As the unprotected West End neighborhoods of Galveston Island remained impassable, and news came that much of Bolivar Peninsula to the east, also unprotected, had borne the brunt of Ike's massive wall of water, questions are being raised about the storm's impact on coastal development.

"I think people are now going to weigh carefully their investments, whether it's in terms of industry, business, and government," says Heber Taylor, editor of the Galveston County Daily News, Texas' oldest continuously published newspaper.

With President Bush visit to the island Tuesday, it's a debate that's likely to focus on Galveston, where storm memories run deep in the island's colorful and multi-cultural heritage, and where recent decades have seen political and market shifts that seem to contradict the hurricane lessons learned, and still practiced, by many natives.

On the other side of the debate is the notion that coastal development is no riskier than building in wildfire-prone California hills or along Tornado Alley in Kansas, with few critics questioning the right of residents there to receive federal insurance and rebuilding aid.

Hurricane Katrina in 2005, with its $130 billion federal aid package, began shaping that debate in earnest, sparking deep reforms in required construction practices. In some beach towns in and around Galveston Island – including Bolivar, Rollover Pass, Crystal Beach, and Gilchrist – Ike may now define how Texas decides to draw both physical and philosophical lines on beach-building.

Even before the storm, Texas Land Commissioner Jerry Patterson proposed that new coastal construction be set back at 60 times the erosion rate – 60 feet for every foot of erosion, for example.

"We now have a graphic example of why you should build as far away from the dunes as possible," Mr. Patterson told the Houston Chronicle during a flyover.

Local officials blasted Patterson's proposal, claiming that communities couldn't survive without new construction. The late '90s real estate boom helped fill tax coffers at a time when local industries were declining – especially in old boom towns like Galveston.

So far, the federal government has largely sided with building boosters. In high-erosion corners of the Gulf like Dauphin Island, Ala., the Army Corps of Engineers has moved sand in order to replace home lots that washed out to sea. Generous infrastructure funds guaranteed by federal law allow the government to underwrite disaster recovery, and also tend to support rebuilding on vulnerable lots.

"It's a very positive sign for sensible management if the State of Texas does take a new look at how we rebuild extremely vulnerable shorelines," says Rob Young, director of the Program for the Study of Developed Shorelines at Western Carolina University in Cullowhee, N.C. "But I'm also skeptical, because the people who are being shut out of rebuilding tend to be wealthy and politically influential.
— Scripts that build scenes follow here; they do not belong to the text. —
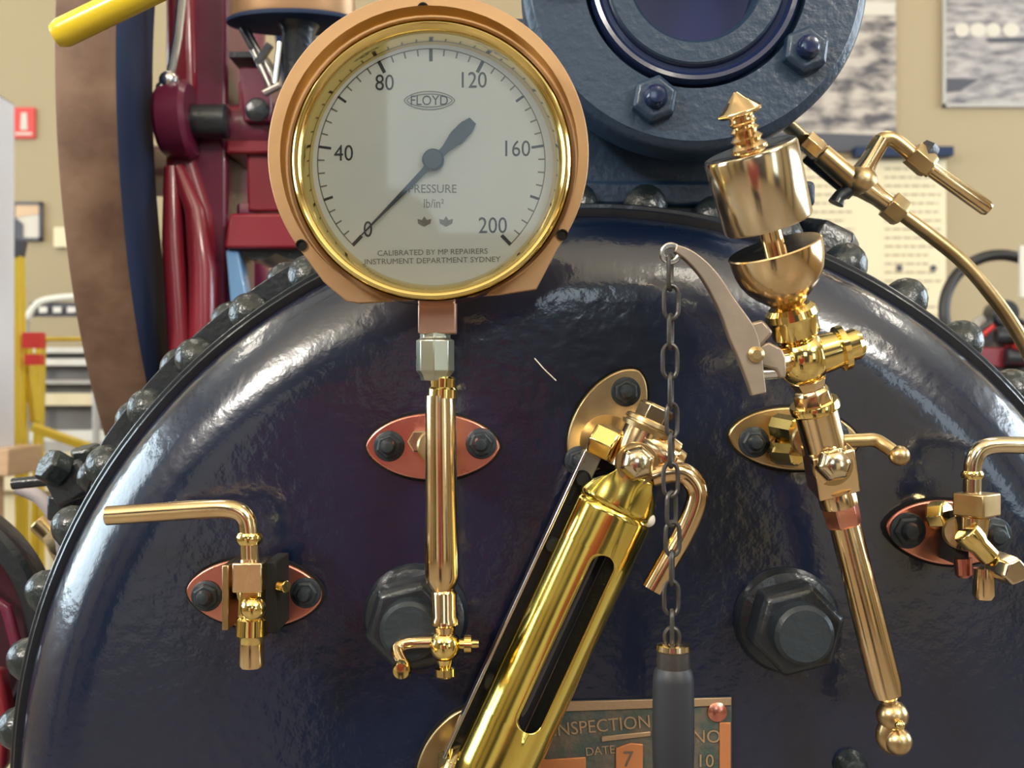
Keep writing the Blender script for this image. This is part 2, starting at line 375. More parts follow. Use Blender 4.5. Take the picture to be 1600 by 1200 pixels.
# stay nuts on the end plate
def stay(px, py, dx, dy):
    c = Q(px, py, 0)
    w_ = MB().lathe(c, FWD, [(0, 0), (S(82), 0), (S(82), .004), (S(76), .010), (S(60), .013), (0, .013)], 40).build('stay_washer', 'black_iron', boiler)
    MB().hexa(c + Vector((0, -.012, 0)), FWD, S(73), .030, rot=.25).build('stay_nut', 'black_iron', boiler, bevel=.002)
    nut = LAST[0]
    MB().lathe(c + Vector((0, -.041, 0)), FWD, [(S(46), 0), (S(46), .0), (S(44), .013), (S(38), .016), (0, .016)], 32).build('stay_end', 'stud', nut)
stay(1228, 968, 0, 0); stay(650, 962, 0, 0)
MB().lathe(Q(1328, 1196, 0), FWD, [(0, 0), (S(26), 0), (S(25), .006), (S(16), .014), (0, .017)], 24).build('plug', 'rivet', boiler)
MB().tube([Q(835, 560, -.0003), Q(850, 577, -.0003), Q(869, 595, -.0003)], S(1.2), 6).build('scratch_mark', 'steel', boiler)
# supports under the barrel
for yy in (.35, 1.5):
    MB().box((BC.x, yy, .33), (.5, .10, .66)).build('support_leg', 'black_iron', boiler, bevel=.004)

# ------------------------------------------------------------------ cylinder casting above the boiler
FC = Q(1087, -38, .02)
cast = thing('cylinder_casting', 'slate blue round flanged iron casting bolted on top of the boiler', 'casting', (FC.x, .10, H + .14))
def R_(p): return S(p, .02)
MB().lathe(FC, FWD, [(0, -.05), (R_(246), -.05), (R_(272), -.045), (R_(273), -.008), (R_(268), -.004), (R_(262), -.002), (R_(258), 0), (R_(176), 0), (R_(172), -.008), (R_(168), -.010), (R_(100), -.010)], 128).build('end_flange', 'blue_iron', cast)
MB().lathe(FC, FWD, [(R_(169), -.012), (R_(168), -.002), (R_(163), .002), (R_(156), .001), (R_(150), -.003), (R_(143), -.003), (R_(139), .001), (R_(104), .001), (R_(100), -.003)], 128).build('cover_ring', 'blue_gloss', cast)
MB().lathe(FC, FWD, [(R_(139), .0012), (R_(136), .0024), (R_(106), .0024), (R_(101), -.0008), (R_(97), -.010)], 96).build('cover_face', 'blue_iron', cast)
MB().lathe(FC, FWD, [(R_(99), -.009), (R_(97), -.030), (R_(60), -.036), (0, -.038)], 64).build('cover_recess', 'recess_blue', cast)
for k in range(5):
    a = math.radians(125.5 + k * 73)
    c = FC + Vector((R_(207) * math.sin(a), 0, R_(207) * math.cos(a)))
    nu = MB().lathe(c, FWD, [(R_(37), -.001), (R_(37), .010), (R_(30), .013), (0, .013)], 6, rot=.4 + k).build('flange_nut', 'blue_iron', cast, bevel=.001)
    MB().lathe(c + Vector((0, -.012, 0)), FWD, [(R_(19), 0), (R_(18), .006), (R_(12), .010), (0, .011)], 24).build('stud_end', 'blue_gloss', nu)
# barrel of the cylinder and its saddle
MB().lathe(FC + Vector((0, .045, 0)), (0, 1, 0), [(0, 0), (R_(230), 0), (R_(230), .5), (0, .5)], 96).build('cylinder_body', 'blue_iron', cast)
zb = BC.z + RB - .015
sp = MB(); y0 = .10
a_, b_ = Q(790, 600, y0).x, Q(1215, 600, y0).x; c_, d_ = Q(720, 600, y0).x, Q(1252, 600, y0).x; e_ = Q(0, 240, y0).z
poly = [Vector((a_, y0, e_ + .12)), Vector((b_, y0, e_ + .12)), Vector((b_, y0, e_)), Vector((b_ + .006, y0, e_ - .03)), Vector((d_, y0, zb + .035)), Vector((d_, y0, zb - .04)), Vector((c_, y0, zb - .04)), Vector((c_, y0, zb + .035)), Vector((a_ - .006, y0, e_ - .03)), Vector((a_, y0, e_))]
sp.prism(poly, (0, .4, 0)).build('saddle', 'blue_iron', cast, bevel=.008, seg=3)
MB().box(((c_ + d_) / 2, .29, zb + .028), (d_ - c_ + .02, .40, .022)).build('saddle_foot', 'blue_iron', cast, bevel=.004)


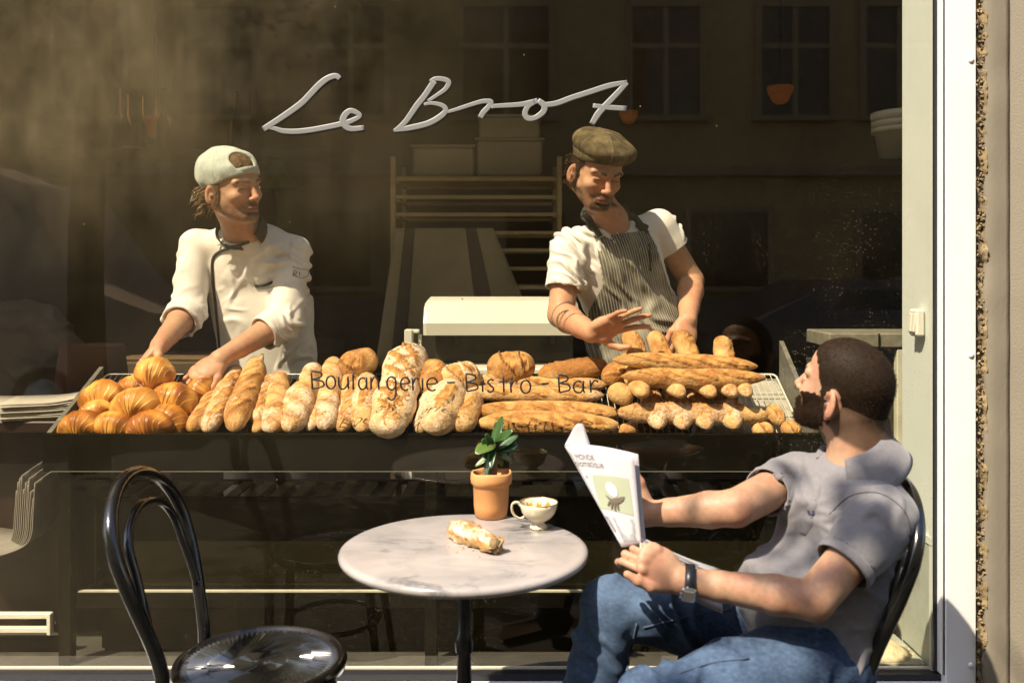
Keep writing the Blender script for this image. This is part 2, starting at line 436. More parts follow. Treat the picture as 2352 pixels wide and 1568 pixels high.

People say, 'Those people must be nuts to build on the West End of Galveston,' but it's actually the taxpayers who are nuts for subsidizing that development."

Alphonso Nickerson, who rode out Ike with his mother behind the seawall, says wealthier residents will certainly rebuild. "If you don't have to worry about money, it's no big thing," he says.

But Carlos Silliman, a laid-back outdoorsman, says city government has abandoned the lessons of the last half-dozen storms. He thinks the city should stop building infrastructure to the unprotected areas and pay more attention to storm-proofing the city's five electrical substations, all of which fizzled out.

"Yes, these kinds of storms become memorialized and they become part of that culture," says Anthony Oliver-Smith at the Institute for Environment and Human Security at United Nations University in Bonn, Germany. But he says, "Memories of [natural disasters] begin to diminish after 30 years, at which point development begins again to put people in harm's way."